The notion that surface ships, including aircraft carrier groups, are vulnerable is more than theory.

American military chiefs have been left dumbstruck by an undetected Chinese submarine popping up at the heart of a recent Pacific exercise and close to the vast U.S.S. Kitty Hawk - a 1,000ft supercarrier with 4,500 personnel on board.

By the time it surfaced the 160ft Song Class diesel-electric attack submarine is understood to have sailed within viable range for launching torpedoes or missiles at the carrier. . . . The incident . . . took place in the ocean between southern Japan and Taiwan. . . . The lone Chinese vessel slipped past at least a dozen other American warships which were supposed to protect the carrier from hostile aircraft or submarines. And the rest of the costly defensive screen, which usually includes at least two U.S. submarines, was also apparently unable to detect it. . . [T]he encounter has forced a serious re-think of American and Nato naval strategy as commanders reconsider the level of threat from potentially hostile Chinese submarines.
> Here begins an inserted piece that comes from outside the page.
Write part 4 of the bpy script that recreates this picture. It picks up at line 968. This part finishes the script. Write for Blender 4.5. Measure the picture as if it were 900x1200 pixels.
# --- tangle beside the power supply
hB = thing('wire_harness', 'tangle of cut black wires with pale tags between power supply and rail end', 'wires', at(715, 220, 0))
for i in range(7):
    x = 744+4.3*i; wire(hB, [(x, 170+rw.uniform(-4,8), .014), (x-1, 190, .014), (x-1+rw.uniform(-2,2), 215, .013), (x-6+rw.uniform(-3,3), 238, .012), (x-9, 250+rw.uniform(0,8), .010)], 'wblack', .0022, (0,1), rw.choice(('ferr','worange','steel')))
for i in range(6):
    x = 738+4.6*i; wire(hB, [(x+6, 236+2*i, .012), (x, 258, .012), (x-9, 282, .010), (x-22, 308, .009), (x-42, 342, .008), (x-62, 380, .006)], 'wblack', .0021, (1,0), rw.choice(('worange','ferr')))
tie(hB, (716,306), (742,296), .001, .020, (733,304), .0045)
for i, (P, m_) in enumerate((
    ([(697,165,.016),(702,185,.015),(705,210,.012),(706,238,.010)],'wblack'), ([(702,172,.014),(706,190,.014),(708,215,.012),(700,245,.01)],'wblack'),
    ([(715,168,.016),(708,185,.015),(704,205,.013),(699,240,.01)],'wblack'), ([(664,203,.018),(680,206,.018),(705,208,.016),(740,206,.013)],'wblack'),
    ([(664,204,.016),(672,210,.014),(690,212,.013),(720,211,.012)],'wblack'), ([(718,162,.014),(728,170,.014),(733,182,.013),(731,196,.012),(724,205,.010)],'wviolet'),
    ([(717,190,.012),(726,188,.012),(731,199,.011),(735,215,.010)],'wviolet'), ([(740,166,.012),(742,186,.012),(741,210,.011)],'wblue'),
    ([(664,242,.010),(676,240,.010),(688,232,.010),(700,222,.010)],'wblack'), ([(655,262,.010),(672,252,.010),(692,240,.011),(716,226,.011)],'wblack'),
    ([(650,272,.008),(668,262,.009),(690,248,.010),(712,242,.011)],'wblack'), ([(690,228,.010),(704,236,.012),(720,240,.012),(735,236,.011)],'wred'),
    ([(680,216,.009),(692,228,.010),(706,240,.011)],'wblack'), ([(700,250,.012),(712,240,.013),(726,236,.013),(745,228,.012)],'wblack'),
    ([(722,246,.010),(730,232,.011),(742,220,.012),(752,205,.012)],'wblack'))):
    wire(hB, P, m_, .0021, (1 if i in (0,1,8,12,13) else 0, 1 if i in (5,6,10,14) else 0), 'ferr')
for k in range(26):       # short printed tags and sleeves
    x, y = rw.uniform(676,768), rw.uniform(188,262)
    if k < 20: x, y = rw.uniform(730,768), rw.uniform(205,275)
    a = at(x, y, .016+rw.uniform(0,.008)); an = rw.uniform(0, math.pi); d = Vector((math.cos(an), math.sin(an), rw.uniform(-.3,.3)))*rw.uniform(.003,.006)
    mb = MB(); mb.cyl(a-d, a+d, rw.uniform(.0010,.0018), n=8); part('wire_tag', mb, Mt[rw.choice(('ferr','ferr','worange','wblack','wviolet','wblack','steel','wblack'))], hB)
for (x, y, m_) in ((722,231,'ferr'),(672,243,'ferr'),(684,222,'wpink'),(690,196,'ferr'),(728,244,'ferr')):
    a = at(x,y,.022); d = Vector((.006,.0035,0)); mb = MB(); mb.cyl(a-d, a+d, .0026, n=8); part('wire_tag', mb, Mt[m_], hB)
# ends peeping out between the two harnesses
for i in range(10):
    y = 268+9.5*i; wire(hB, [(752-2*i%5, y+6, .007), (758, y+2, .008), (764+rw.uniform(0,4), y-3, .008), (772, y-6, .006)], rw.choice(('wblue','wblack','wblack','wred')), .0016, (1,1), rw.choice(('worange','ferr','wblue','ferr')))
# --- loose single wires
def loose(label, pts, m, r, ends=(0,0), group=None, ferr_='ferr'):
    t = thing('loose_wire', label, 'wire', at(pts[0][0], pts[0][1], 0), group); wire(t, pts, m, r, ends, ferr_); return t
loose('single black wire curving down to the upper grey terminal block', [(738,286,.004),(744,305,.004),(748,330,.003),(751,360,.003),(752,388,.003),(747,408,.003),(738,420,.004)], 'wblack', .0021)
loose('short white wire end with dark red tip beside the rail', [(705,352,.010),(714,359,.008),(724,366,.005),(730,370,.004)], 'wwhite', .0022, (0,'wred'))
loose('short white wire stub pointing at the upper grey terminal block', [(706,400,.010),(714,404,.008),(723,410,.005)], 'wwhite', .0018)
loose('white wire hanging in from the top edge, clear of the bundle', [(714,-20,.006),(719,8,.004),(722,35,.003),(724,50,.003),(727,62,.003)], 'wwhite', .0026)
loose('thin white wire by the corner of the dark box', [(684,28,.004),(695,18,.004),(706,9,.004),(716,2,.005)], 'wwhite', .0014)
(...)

This is one of multiple incidents that have shown the vulnerability of surface ships to hostile attacks, a threat that has been seriously discussed since the Falklands War, has resurfaced in multiple exercises, and has also come up in the recent conflicts between Israel and guerillas in Lebanon.

Navy advocates have time and again come back with the rejoinder that their anti-submarine screens and point defense systems keep the ships safe. But, this is becoming a dubious claim. Increasingly, the fact that there a very few nations in the blue seas interested in directing hostile fire at U.S. naval forces is becoming a more plausible explanation.